What kind of logic is this? … An acceptable deal being one that is not best for
either party?
It certainly seems like a great deal for "Louis Touton" who left
a partnership position at Jones, Day, Reavis & Pogue to become ICANN's Vice-President,
Secretary, and General Counsel.
Thus Jones, Day, Reavis & Pogue represents ICANN
and it has, and continues to receive, a lion's share of every dollar that flows into
ICANN. They certainly DO benefit.
Board members of the DNSO, a supporting organization
to ICANN have certainly benefited. After all, some board members of the DNSO were
also on the board of organizations that submitted applications to ICANN for new top
level domains. Any they were awarded TLDs. Those people benefited.
So you see Chip.
ALL OF THE WRONG PEOPLE AND ENTITIES BENEFIT.
* "The internet world already has
enough uncertainty to deal with."
The only uncertainty is from an investor's point
of view. The people dealing with core Internet technology have no doubts about the
role that the Internet will play in the course of human history from this point forward.

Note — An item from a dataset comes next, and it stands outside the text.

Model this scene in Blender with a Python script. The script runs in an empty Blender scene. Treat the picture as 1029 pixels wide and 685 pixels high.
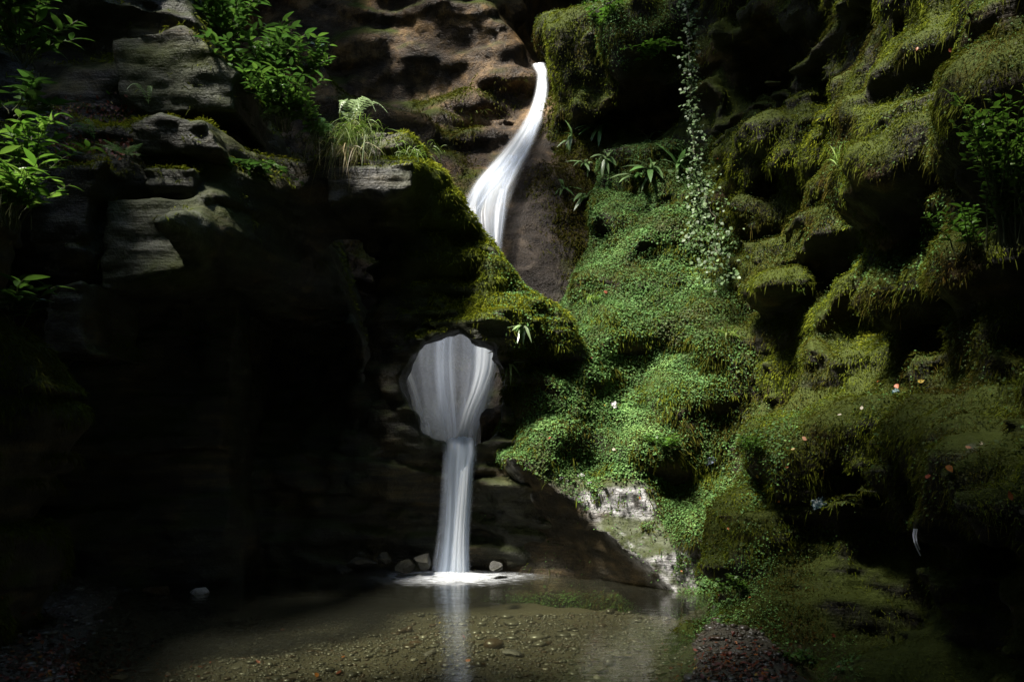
import bpy, math, random
import numpy as np

random.seed(7)
rng = np.random.default_rng(7)
SC = bpy.context.scene
COL = SC.collection

# ------------------------------------------------------------------ camera
F_PX, CX, HY, CAMZ = 891.0, 514.5, 440.0, 1.6
cam_d = bpy.data.cameras.new('camera')
cam = bpy.data.objects.new('camera', cam_d)
COL.objects.link(cam)
cam.location = (0, 0, CAMZ)
cam.rotation_euler = (math.pi / 2, 0, 0)
cam_d.sensor_width = 36.0
cam_d.lens = 36.0 * F_PX / 1029.0
cam_d.shift_y = (HY - 342.5) / 1029.0
cam_d.clip_start = 0.05
cam_d.clip_end = 500
SC.camera = cam


def P(px, py, d):
    """point seen at a photograph position, d metres in front of the camera"""
    return np.array([(px - CX) * d / F_PX, d, CAMZ + (HY - py) * d / F_PX])


def PV(a):
    return np.array([P(*r[:3]) for r in a])


# ------------------------------------------------------------------ fields
def _wmat(N, h, scale, off):
    t = (np.arange(N) * h) / scale + off
    i = np.floor(t).astype(int)
    f = t - i
    n = i.max() + 4
    W = np.zeros((N, n), np.float32)
    r = np.arange(N)
    W[r, i] = (1 - f) ** 3 / 6
    W[r, i + 1] = (3 * f ** 3 - 6 * f ** 2 + 4) / 6
    W[r, i + 2] = (-3 * f ** 3 + 3 * f ** 2 + 3 * f + 1) / 6
    W[r, i + 3] = f ** 3 / 6
    return W


class Grid:
    def __init__(s, lo, hi, h, seed):
        s.lo = np.array(lo, float)
        s.h = h
        s.n = tuple(int(math.ceil((b - a) / h)) + 1 for a, b in zip(lo, hi))
        s.x = (s.lo[0] + np.arange(s.n[0]) * h)[:, None, None].astype(np.float32)
        s.y = (s.lo[1] + np.arange(s.n[1]) * h)[None, :, None].astype(np.float32)
        s.z = (s.lo[2] + np.arange(s.n[2]) * h)[None, None, :].astype(np.float32)
        s.r = np.random.default_rng(seed)

    def noise(s, sx, sy=None, sz=None):
        sy = sy or sx
        sz = sz or sx
        Ws = [_wmat(N, s.h, sc, s.r.random()) for N, sc in zip(s.n, (sx, sy, sz))]
        L = s.r.uniform(-1, 1, [w.shape[1] for w in Ws]).astype(np.float32)
        L = np.tensordot(Ws[0], L, (1, 0))
        L = np.einsum('bj,ajk->abk', Ws[1], L, optimize=True)
        L = np.einsum('ck,abk->abc', Ws[2], L, optimize=True)
        return L * 3.3

    def layers(s, warp, tmin, tmax, seed):
        """bedding: a random protrusion for each layer of rock, with sharp steps"""
        r = np.random.default_rng(seed)
        zz, vv = [], []
        z = s.lo[2] - 2.0
        while z < s.lo[2] + s.n[2] * s.h + 2.0:
            t = r.uniform(tmin, tmax)
            v = r.uniform(-1, 1)
            zz += [z + 0.012, z + t * 0.75, z + t - 0.012]
            vv += [v, v + 0.18, v - 0.1]
            z += t
        return np.interp(s.z + warp, zz, vv).astype(np.float32)


def tps(pts, vals, lam=1e-3):
    pts = np.asarray(pts, float)
    vals = np.asarray(vals, float)
    n = len(pts)
    d2 = ((pts[:, None] - pts[None]) ** 2).sum(-1)
    K = np.where(d2 > 0, 0.5 * d2 * np.log(d2 + 1e-12), 0) + lam * np.eye(n)
    Q = np.c_[np.ones(n), pts]
    A = np.block([[K, Q], [Q.T, np.zeros((3, 3))]])
    w = np.linalg.solve(A, np.r_[vals, np.zeros(3)])

    def f(a, b):
        a, b = np.broadcast_arrays(a, b)
        out = w[n] + w[n + 1] * a + w[n + 2] * b
        for i in range(n):
            q = (a - pts[i, 0]) ** 2 + (b - pts[i, 1]) ** 2
            out = out + w[i] * 0.5 * q * np.log(q + 1e-12)
        return out.astype(np.float32)
    return f


def poly_sd(poly, X, Z):
    """signed distance to a closed polygon, negative inside"""
    X, Z = np.broadcast_arrays(X, Z)
    d = np.full(X.shape, 1e9)
    ins = np.zeros(X.shape, bool)
    n = len(poly)
    for i in range(n):
        ax, az = poly[i]
        bx, bz = poly[(i + 1) % n]
        ex, ez = bx - ax, bz - az
        t = np.clip(((X - ax) * ex + (Z - az) * ez) / (ex * ex + ez * ez + 1e-12), 0, 1)
        d = np.minimum(d, (X - ax - ex * t) ** 2 + (Z - az - ez * t) ** 2)
        c = ((az > Z) != (bz > Z)) & (X < ex * (Z - az) / (ez + 1e-12) + ax)
        ins ^= c
    d = np.sqrt(d)
    return np.where(ins, -d, d).astype(np.float32)


def surface_nets(F, lo, h):
    s = F < 0
    nx, ny, nz = F.shape
    c = np.zeros((nx - 1, ny - 1, nz - 1), np.int8)
    for i in (0, 1):
        for j in (0, 1):
            for k in (0, 1):
                c += s[i:nx - 1 + i, j:ny - 1 + j, k:nz - 1 + k]
    act = (c > 0) & (c < 8)
    I = np.argwhere(act)
    idx = np.full(act.shape, -1, np.int32)
    idx[act] = np.arange(len(I))
    acc = np.zeros((len(I), 3))
    cnt = np.zeros(len(I))
    corners = [(i, j, k) for i in (0, 1) for j in (0, 1) for k in (0, 1)]
    for a in corners:
        for ax in range(3):
            if a[ax]:
                continue
            b = list(a)
            b[ax] = 1
            fa = F[I[:, 0] + a[0], I[:, 1] + a[1], I[:, 2] + a[2]]
            fb = F[I[:, 0] + b[0], I[:, 1] + b[1], I[:, 2] + b[2]]
            m = (fa < 0) != (fb < 0)
            t = np.where(m, fa / np.where(fa == fb, 1, fa - fb), 0)
            p = np.tile(np.array(a, float), (len(I), 1))
            p[:, ax] += t
            acc += p * m[:, None]
            cnt += m
    V = (I + acc / cnt[:, None]) * h + lo
    quads = []
    for ax in range(3):
        o1, o2 = [(1, 2), (2, 0), (0, 1)][ax]
        sl0 = [slice(1, -1)] * 3
        sl1 = [slice(1, -1)] * 3
        sl0[ax] = slice(0, -1)
        sl1[ax] = slice(1, None)
        a = s[tuple(sl0)]
        b = s[tuple(sl1)]
        for flip, m in ((False, a & ~b), (True, ~a & b)):
            E = np.argwhere(m)
            off = np.ones(3, int)
            off[ax] = 0
            E = E + off
            q = []
            for (u, v) in ((0, 0), (1, 0), (1, 1), (0, 1)):
                e = E.copy()
                e[:, o1] -= 1 - u
                e[:, o2] -= 1 - v
                q.append(idx[e[:, 0], e[:, 1], e[:, 2]])
            q = np.stack(q, 1)
            if flip:
                q = q[:, ::-1]
            quads.append(q)
    Q = np.concatenate(quads)
    Q = Q[(Q >= 0).all(1)]
    return V, Q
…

Only the gold rushers are uncertain.
* "You folks at ICANN are in charge. Please
act like it."
I can only hope Mr. Auerbach and the other publicly elected officials
do just that"
So you see Chip, you are severely misinformed.
I've been living,
breathing, and eating Internet technology for about a decade now. In those 10 years
I never invested in or worked for a .COM company. Why? Because I, like many others
who understand Internet technology, saw "investors" such as yourself throwing other
peoples money at stupid Internet ideas with no sustainable business model and sporting
technology that could be implemented by a competent developer in about a week.
Everybody
ignored the signs. They invested with the hopes of making money on paper and not
on sustainable business models that generated REAL cash. In some cases the business
models that made REAL cash were overlooked because it couldn’t go IPO fast enough
to make money on paper.
It was the world's biggest poker game. The investment community
has nobody to blame but itself. So don't come crying to us about " Karl Auerbach
sounding like a like the whiney second grader who wants only to be at the head of
the lunch line", because you have only projected your own view of yourself.